11. So, in conclusion, we concur with the fora below and conclude that there is deficiency in service on the part of the appellant. However, we differ as to in which particular action of the OP the deficiency lies. The deficiency, in our opinion, lies in sending negligently and erroneously the demand letter dated 25.09.1996, and not in sending the final demand letter dated 04.01.2003 in terms of the complainant's affidavit after finalising the price which essentially was and always remained a policy prerogative of appellant as duly agreed between the parties. The case is covered by the decisions relied upon on behalf of the appellant. The revision petition should therefore succeed though only partly. Consequently, the orders of the fora below are required to be modified to the extent that the quashing of the demand letter dated 04.01.2003 is set aside and the demand is held valid. As compensation for the negligent and misleading letter of 25.09.1996, the complaint shall have the benefit, by way of compensation for the deficiency in service of the petitioner, of paying the reduced demand i.e. 90% of Rs.1,18,843/- i.e.

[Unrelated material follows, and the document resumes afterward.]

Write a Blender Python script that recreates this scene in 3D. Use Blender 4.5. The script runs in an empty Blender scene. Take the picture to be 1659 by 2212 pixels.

Rs.1,06,959/- in terms of letter dated 31.05.2006, with a reduced simple interest of only 6% p.a. in place of stipulated 21%. Accordingly the operative orders of the fora below shall stand modified as under:
12. Revision is partly allowed. The petitioner GDA shall serve a fresh demand notice, within 60 days from today, to the complainant for Rs. 1,06,959/- adding only 6% simple interest from 31.05.2006 till today. The complainant shall have liberty to pay the amount within 6 months after receipt of the notice, in lump sum or in installments as convenient. Upon complete payment, the complainant shall request to the secretary of GDA in writing to complete the formality of registration after paying due charges, which shall duly be completed by the GDA within one month of such application. However, in the eventuality of failure of the complainant to comply with the terms of payment of dues under this order, the rate of interest for further delay beyond 6 months window on amounts remaining unpaid shall be as stipulated between the parties.